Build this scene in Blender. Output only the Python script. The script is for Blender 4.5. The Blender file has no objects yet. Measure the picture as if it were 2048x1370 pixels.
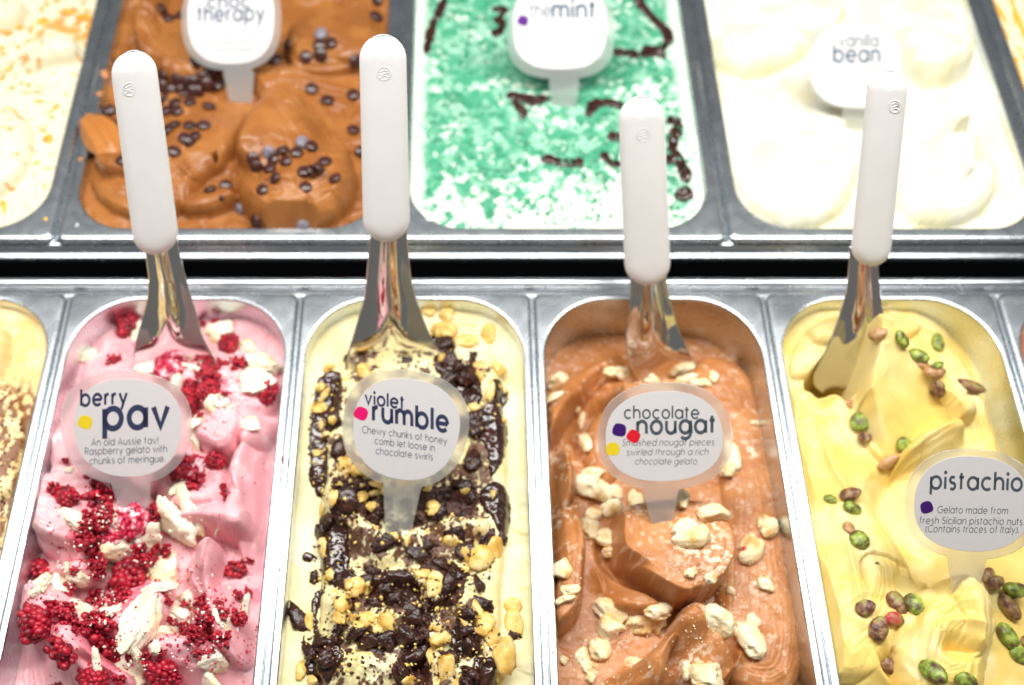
import bpy, bmesh, math, random
import numpy as np
from mathutils import Vector, Matrix, noise as mnoise

random.seed(7)
RNG = np.random.default_rng(11)
S = bpy.context.scene
COL = S.collection
MM = 0.001

# ------------------------------------------------------------------ camera
FPX, CX, CY = 2100.0, 926.0, 685.0          # lens in pixels of the 2048 px wide picture, principal point
HC = 632.0                                  # camera height over the pan rims, mm
TH = math.radians(60.18)                    # how far it looks down
cam_d = bpy.data.cameras.new("camera")
cam = bpy.data.objects.new("camera", cam_d); COL.objects.link(cam)
cam.location = (0, 0, HC * MM)
cam.rotation_euler = (math.radians(90) - TH, 0, 0)
cam_d.sensor_width = 36.0
cam_d.lens = 36.0 * FPX / 2048.0
cam_d.shift_x = (1024.0 - CX) / 2048.0
cam_d.clip_start = 0.01; cam_d.clip_end = 50
cam_d.dof.use_dof = True
cam_d.dof.focus_distance = 0.585
cam_d.dof.aperture_fstop = 3.9
S.camera = cam

# ------------------------------------------------------------------ room light (indoor display case)
W = bpy.data.worlds.new("World"); S.world = W; W.use_nodes = True
wn = W.node_tree
bg = wn.nodes["Background"]
tc = wn.nodes.new("ShaderNodeTexCoord"); sx = wn.nodes.new("ShaderNodeSeparateXYZ")
rp = wn.nodes.new("ShaderNodeValToRGB")
wn.links.new(tc.outputs["Generated"], sx.inputs[0]); wn.links.new(sx.outputs["Z"], rp.inputs[0])
rp.color_ramp.elements[0].position = 0.0; rp.color_ramp.elements[0].color = (0.66, 0.62, 0.57, 1)
rp.color_ramp.elements[1].position = 0.9; rp.color_ramp.elements[1].color = (0.50, 0.56, 0.62, 1)
wn.links.new(rp.outputs[0], bg.inputs["Color"]); bg.inputs["Strength"].default_value = 0.25

def area(name, loc, size, power, color=(1, 1, 1), rot=(0, 0, 0)):
    l = bpy.data.lights.new(name, 'AREA'); l.shape = 'RECTANGLE'
    l.size, l.size_y = size; l.energy = power; l.color = color
    o = bpy.data.objects.new(name, l); COL.objects.link(o)
    o.location = loc; o.rotation_euler = rot
    return o
area("case_lamp", (0.02, 0.52, 0.88), (1.5, 0.22), 19.5, (1.0, 0.985, 0.95), (math.radians(-8), 0, 0))
area("front_lamp", (-0.1, -0.35, 1.10), (1.6, 0.35), 0.4, (1.0, 0.93, 0.84), (math.radians(38), 0, 0))
S.view_settings.view_transform = 'Standard'; S.view_settings.look = 'None'
S.view_settings.exposure = 0.14; S.view_settings.gamma = 1.0
S.cycles.max_bounces = 10; S.cycles.transmission_bounces = 6
S.cycles.use_denoising = True

# ------------------------------------------------------------------ picture <-> world
ct, st = math.cos(TH), math.sin(TH)
FWD = np.array([0, ct, -st]); UPV = np.array([0, st, ct]); EYE = np.array([0, 0, HC])
def ray(px, py):
    return np.array([(px - CX) / FPX, 0, 0]) + UPV * (-(py - CY) / FPX) + FWD
def G(px, py, z=0.0):
    d = ray(px, py); t = (z - HC) / d[2]
    return EYE + d * t
def onplane(px, py, P0, n):
    d = ray(px, py); t = np.dot(P0 - EYE, n) / np.dot(d, n)
    return EYE + d * t

# ------------------------------------------------------------------ small helpers
def tag(o, label=None, cat=None, group=None, kind=None):
    if label: o["label"] = label
    if cat: o["category"] = cat
    if group: o["group"] = group
    if kind: o["kind"] = kind
    return o
def empty(name, loc_mm=(0, 0, 0)):
    o = bpy.data.objects.new(name, None); COL.objects.link(o)
    o.empty_display_size = 0.01
    o.location = Vector(loc_mm) * MM
    return o
def mesh_obj(name, verts_mm, faces, mat, parent=None, smooth=True, origin=(0, 0, 0), cols=None):
    me = bpy.data.meshes.new(name)
    v = (np.asarray(verts_mm, dtype=float) - np.asarray(origin, dtype=float)) * MM
    me.from_pydata(v.tolist(), [], faces)
    if smooth: me.polygons.foreach_set("use_smooth", [True] * len(me.polygons))
    me.materials.append(mat)
    if cols is not None:
        a = me.color_attributes.new("col", 'FLOAT_COLOR', 'POINT')
        c = np.ones((len(v), 4)); c[:, :3] = cols
        a.data.foreach_set("color", c.ravel())
    me.update()
    o = bpy.data.objects.new(name, me); COL.objects.link(o)
    if parent is not None: o.parent = parent
    else: o.location = Vector(origin) * MM
    return o

# ---- numpy noise
_perm = RNG.random((256, 256))
def vnoise(x, y, seed=0):
    x = x + seed * 17.31; y = y + seed * 9.73
    xi = np.floor(x).astype(int); yi = np.floor(y).astype(int)
    fx = x - xi; fy = y - yi
    fx = fx * fx * fx * (fx * (fx * 6 - 15) + 10); fy = fy * fy * fy * (fy * (fy * 6 - 15) + 10)
    a = _perm[xi & 255, yi & 255]; b = _perm[(xi + 1) & 255, yi & 255]
    c = _perm[xi & 255, (yi + 1) & 255]; d = _perm[(xi + 1) & 255, (yi + 1) & 255]
    return (a * (1 - fx) + b * fx) * (1 - fy) + (c * (1 - fx) + d * fx) * fy
def fbm(x, y, seed=0, o=4):
    r = 0; a = 0.5; t = 0
    for k in range(o):
        r = r + a * vnoise(x, y, seed + k); t += a; a *= 0.5; x, y = (x * .80 - y * .60) * 2.03, (x * .60 + y * .80) * 2.03
    return r / t * 2 - 1            # about -1..1
def sstep(a, b, x):
    t = np.clip((x - a) / (b - a), 0, 1); return t * t * (3 - 2 * t)

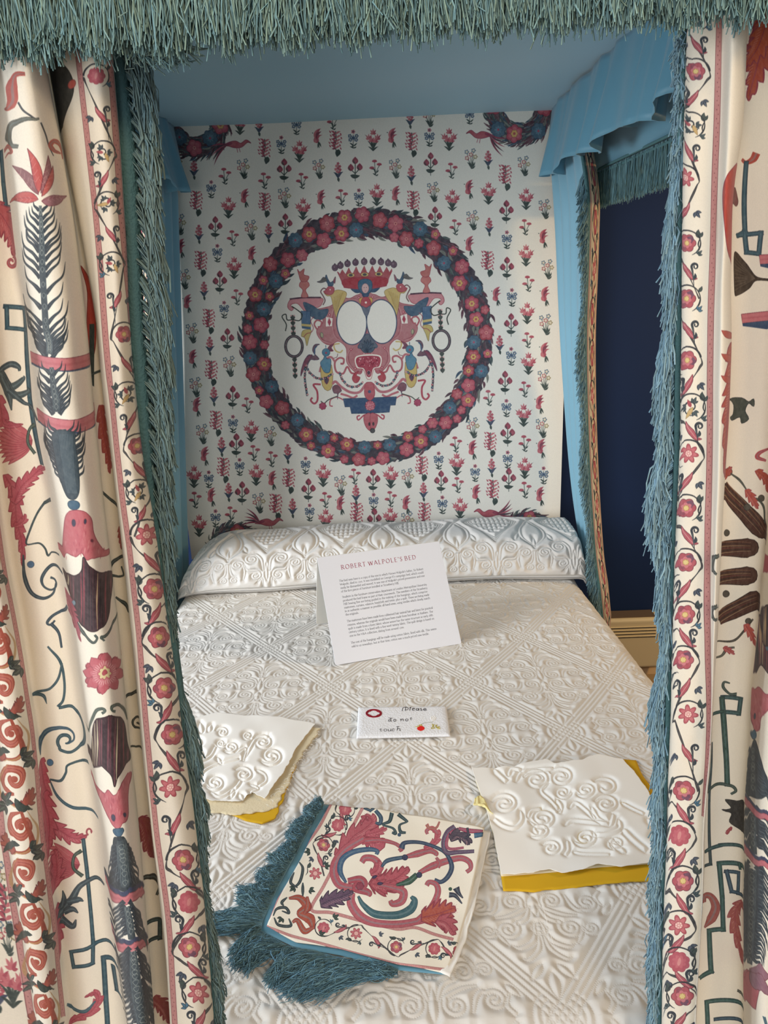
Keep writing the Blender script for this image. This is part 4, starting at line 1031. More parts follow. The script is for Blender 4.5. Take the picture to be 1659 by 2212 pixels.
acan(cv, Z(z2, '40,960 100,1080 110,1250 140,1400 150,1560'), 30, 7); acan(cv, Z(z2, '95,1150 140,1040 220,960 300,890'), 34, 6); acan(cv, Z(z2, '0,450 20,560 40,640 150,640'), 28, 3); acan(cv, Z(z2, '95,1300 150,1260 160,1215'), 18, 3)
scroll(cv, Z(z2, '335,1090 240,1200 185,1330 168,1410 240,1405 280,1440 300,1485 330,1460 380,1450'), [7, 4, 4, 3, 4, 5, 3, 4], '26353c')
sp = spiral(z2(320, 1650), 24, -pi*.5, 1.35, .3)
scroll(cv, Z(z2, '420,1575 350,1540 295,1570 262,1630 275,1680 320,1705 355,1680 350,1640 315,1625'), [4, 7, 7, 4, 4, 4, 5], '2a3a48')
scroll(cv, Z(z2, '150,1480 160,1620 200,1720 270,1755 330,1730 355,1660'), [3, 9, 8, 5, 4], '2a3a48'); cv.ink(ell(z2(195, 1540), 7), '3c5f85', '24364e', 1)
scroll(cv, Z(z2, '430,1770 400,1830 330,1870 300,1910 320,1925 345,1900'), [5, 6, 6, 4, 4], '26384a'); scroll(cv, Z(z2, '320,1915 370,1980 390,2074'), [7, 6, 5], '26384a')
scroll(cv, Z(z3, '0,-20 40,0 -10,100'), [2, 7, 2], '26384a'); scroll(cv, Z(z3, '280,-10 350,80 375,200 370,300 340,345'), [4, 6, 5, 5, 6], '2a4654'); scroll(cv, Z(z3, '360,90 340,180 290,240 200,265 260,280 280,330'), [4, 5, 5, 6, 8, 1], '2a4654')
scroll(cv, list(Z(z3, '345,350 420,345 480,400 498,480 480,560 420,610 360,600')) + list(spiral(z3(385, 545), 18, pi*.75, .9, .25)), [7, 6, 7, 8, 7, 5, 5, 3], '2a4654')
scroll(cv, Z(z3, '240,620 240,540 300,480 380,470 425,500 430,540 400,560'), [2, 12, 8, 4, 4, 4], '2c4a62'); cv.ink(ell(z3(300, 676), 7), '3c6f9a', '24364e', 1)
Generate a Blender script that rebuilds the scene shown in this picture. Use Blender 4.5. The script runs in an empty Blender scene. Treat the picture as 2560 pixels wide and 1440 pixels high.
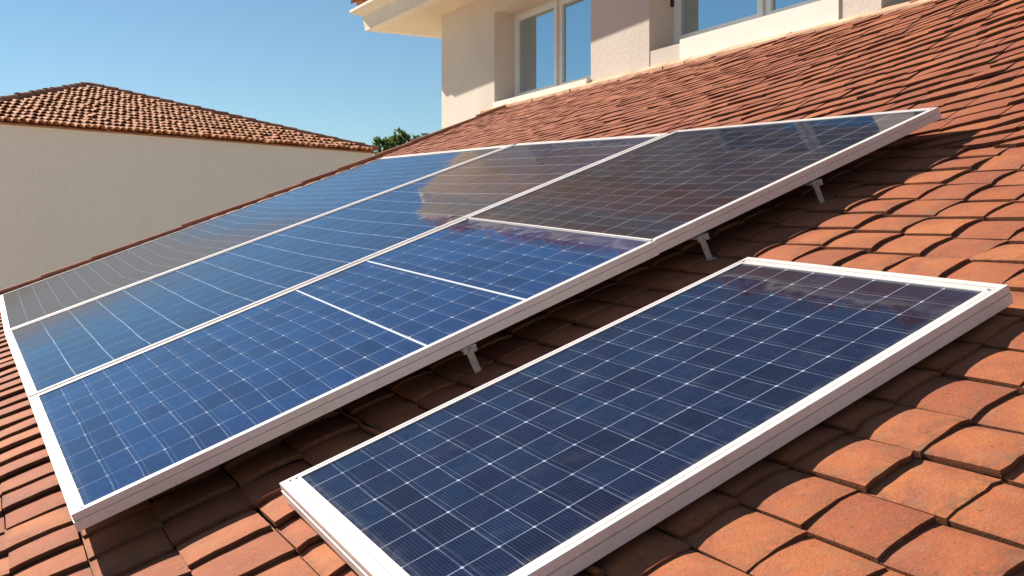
import bpy, math, random
from mathutils import Vector

# ------------------------------------------------------------------ camera, sky, sun, exposure
C = bpy.context.scene.collection
scene = bpy.context.scene
H = 6.5                                    # eye height above the ground
cam_d = bpy.data.cameras.new('camera')
cam = bpy.data.objects.new('camera', cam_d)
C.objects.link(cam)
cam.location = (0, 0, H)
cam.rotation_euler = (math.radians(90), 0, 0)
cam_d.sensor_width = 36.0
cam_d.lens = 36.0 * 2537.2 / 2560.0
cam_d.shift_y = -120.0 / 2560.0
cam_d.clip_end = 6000
cam_d.clip_start = 0.05
scene.camera = cam

TO_SUN = Vector((-1.134, 0.94, 1.0)).normalized()
SUN_EL = math.asin(TO_SUN.z)
SUN_ROT = math.atan2(TO_SUN.x, TO_SUN.y)

world = bpy.data.worlds.new('World')
scene.world = world
world.use_nodes = True
wt = world.node_tree
for n_ in list(wt.nodes):
    wt.nodes.remove(n_)
w_out = wt.nodes.new('ShaderNodeOutputWorld')
w_bg = wt.nodes.new('ShaderNodeBackground')
w_sky = wt.nodes.new('ShaderNodeTexSky')
w_sky.sky_type = 'NISHITA'
w_sky.sun_disc = False
w_sky.sun_elevation = SUN_EL
w_sky.sun_rotation = SUN_ROT
w_sky.altitude = 0
w_sky.air_density = 1.0
w_sky.dust_density = 0.0
w_sky.ozone_density = 3.2
w_bg.inputs['Strength'].default_value = 0.056
w_hs = wt.nodes.new('ShaderNodeHueSaturation')
w_hs.inputs['Saturation'].default_value = 1.0
wt.links.new(w_sky.outputs[0], w_hs.inputs['Color'])
w_tint = wt.nodes.new('ShaderNodeMix'); w_tint.data_type = 'RGBA'; w_tint.blend_type = 'MULTIPLY'
w_tint.inputs[0].default_value = 1.0
w_tint.inputs[7].default_value = (0.86, 0.97, 0.95, 1)
wt.links.new(w_hs.outputs[0], w_tint.inputs[6])
wt.links.new(w_tint.outputs[2], w_bg.inputs['Color'])
wt.links.new(w_bg.outputs[0], w_out.inputs['Surface'])

sun_d = bpy.data.lights.new('sun', 'SUN')
sun_d.energy = 4.9
sun_d.angle = math.radians(0.53)
sun_d.color = (1.0, 0.93, 0.82)
sun = bpy.data.objects.new('sun', sun_d)
C.objects.link(sun)
sun.rotation_euler = TO_SUN.to_track_quat('Z', 'Y').to_euler()

scene.view_settings.view_transform = 'Standard'
scene.view_settings.look = 'None'
scene.view_settings.exposure = 0.85
scene.view_settings.gamma = 1.0

# ------------------------------------------------------------------ frames of reference
F = 2537.2
def W(x, y, z):                            # right / up / forward -> world
    return Vector((x, z, y + H))
D1 = W(0.830986, 0.357543, 0.426176) - W(0, 0, 0)      # up the long side of the array
D2 = W(-0.476135, 0.060960, 0.877257) - W(0, 0, 0)     # across the array
N = W(-0.287677, 0.931905, -0.220895) - W(0, 0, 0)     # roof normal
R = 1.16                                   # eye above the mean tile plane
A_WALL = 5.55                              # where the roof meets the house wall
def plane(a, b, h):
    return Vector((0, 0, H)) + D1 * a + D2 * b + N * (h - R)
def lift(a, b):                            # the roof twists to meet the wall level
    t = max(0.0, (a - 3.6) / (A_WALL - 3.6))
    return (t ** 1.15) * 0.061 * (10.9 - b)
def roof_pt(a, b, h):
    return plane(a, b, h + lift(a, b))

U = Vector((D2.x, D2.y, 0)).normalized()   # along the facade, away from the eye
IN = Vector((-U.y, U.x, 0)) * -1.0         # into the house
if IN.dot(Vector((1, 0, 0))) < 0:
    IN = -IN
_z0 = 6.5
FO = Vector(((2330 - 1280) / F * _z0, _z0, 0))
def fs(px, t=0.0):                         # facade coordinate seen at photo column px on the plane t
    r = Vector(((px - 1280) / F, 1.0, 0))
    o = FO + IN * t
    k = (o.x - r.x * o.y)
    d = (r.x * U.y - U.x)
    return k / d
def fdepth(s, t=0.0):
    return (FO + U * s + IN * t).y
def fy(px, py, t=0.0):
    return (600 - py) / F * fdepth(fs(px, t), t)
def fp(s, t, y):
    p = FO + U * s + IN * t
    return Vector((p.x, p.y, y + H))

# ------------------------------------------------------------------ mesh helpers
class MB:
    def __init__(self):
        self.v = []; self.f = []; self.m = []; self.col = []; self.uv = {}
    def add(self, vs, fs_, mat=0, col=None):
        o = len(self.v)
        self.v += [tuple(p) for p in vs]
        for f in fs_:
            self.f.append(tuple(i + o for i in f)); self.m.append(mat)
        self.col += [col if col else (0.5, 0.5, 0.5, 1.0)] * len(vs)
        return o
    def hexa(self, p, mat=0, col=None):    # p: bottom 4 then top 4, counter-clockwise from above
        self.add(p, [(3, 2, 1, 0), (4, 5, 6, 7), (0, 1, 5, 4), (1, 2, 6, 5), (2, 3, 7, 6), (3, 0, 4, 7)], mat, col)
    def box(self, fn, x0, x1, y0, y1, z0, z1, mat=0, col=None):
        self.hexa([fn(x0, y0, z0), fn(x1, y0, z0), fn(x1, y1, z0), fn(x0, y1, z0),
                   fn(x0, y0, z1), fn(x1, y0, z1), fn(x1, y1, z1), fn(x0, y1, z1)], mat, col)
    def tube(self, pts, r, seg=8, mat=0, col=None):
        rings = []
        for i, p in enumerate(pts):
            p = Vector(p)
            d = (Vector(pts[min(i + 1, len(pts) - 1)]) - Vector(pts[max(i - 1, 0)])).normalized()
            x = d.orthogonal().normalized(); y = d.cross(x)
            rr = r[i] if isinstance(r, (list, tuple)) else r
            rings.append([p + (x * math.cos(2 * math.pi * k / seg) + y * math.sin(2 * math.pi * k / seg)) * rr for k in range(seg)])
        vs = [q for g in rings for q in g]
        fs_ = []
        for i in range(len(rings) - 1):
            for k in range(seg):
                fs_.append((i * seg + k, i * seg + (k + 1) % seg, (i + 1) * seg + (k + 1) % seg, (i + 1) * seg + k))
        fs_.append(tuple(range(seg - 1, -1, -1)))
        fs_.append(tuple((len(rings) - 1) * seg + k for k in range(seg)))
        self.add(vs, fs_, mat, col)
    def build(self, name, mats, parent=None, smooth=False, recalc=False):
        me = bpy.data.meshes.new(name)
        me.from_pydata(self.v, [], self.f)
        if not isinstance(mats, (list, tuple)):
            mats = [mats]
        for m in mats:
            me.materials.append(m)
        me.polygons.foreach_set('material_index', self.m)
        if smooth:
            me.polygons.foreach_set('use_smooth', [True] * len(self.f))
        ca = me.color_attributes.new('tint', 'FLOAT_COLOR', 'POINT')
        flat = [c for q in self.col for c in q]
        ca.data.foreach_set('color', flat)
        me.update()
        if recalc:
            import bmesh
            bm = bmesh.new(); bm.from_mesh(me)
            bmesh.ops.recalc_face_normals(bm, faces=bm.faces)
            bm.to_mesh(me); bm.free()
        o = bpy.data.objects.new(name, me)
        C.objects.link(o)
        if parent is not None:
            o.parent = parent
        return o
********
_TO DO_
From the top of the listing above, repeat each line exactly until you reach the line containing "S.camera = cam", and repeat that one too. Leave the pictures out.

_COMPLETE RESPONSE_
Build this scene in Blender. Output only the Python script. The script is for Blender 4.5. The Blender file has no objects yet. Measure the picture as if it were 2048x1370 pixels.
import bpy, bmesh, math, random
import numpy as np
from mathutils import Vector, Matrix, noise as mnoise

random.seed(7)
RNG = np.random.default_rng(11)
S = bpy.context.scene
COL = S.collection
MM = 0.001

# ------------------------------------------------------------------ camera
FPX, CX, CY = 2100.0, 926.0, 685.0          # lens in pixels of the 2048 px wide picture, principal point
HC = 632.0                                  # camera height over the pan rims, mm
TH = math.radians(60.18)                    # how far it looks down
cam_d = bpy.data.cameras.new("camera")
cam = bpy.data.objects.new("camera", cam_d); COL.objects.link(cam)
cam.location = (0, 0, HC * MM)
cam.rotation_euler = (math.radians(90) - TH, 0, 0)
cam_d.sensor_width = 36.0
cam_d.lens = 36.0 * FPX / 2048.0
cam_d.shift_x = (1024.0 - CX) / 2048.0
cam_d.clip_start = 0.01; cam_d.clip_end = 50
cam_d.dof.use_dof = True
cam_d.dof.focus_distance = 0.585
cam_d.dof.aperture_fstop = 3.9
S.camera = cam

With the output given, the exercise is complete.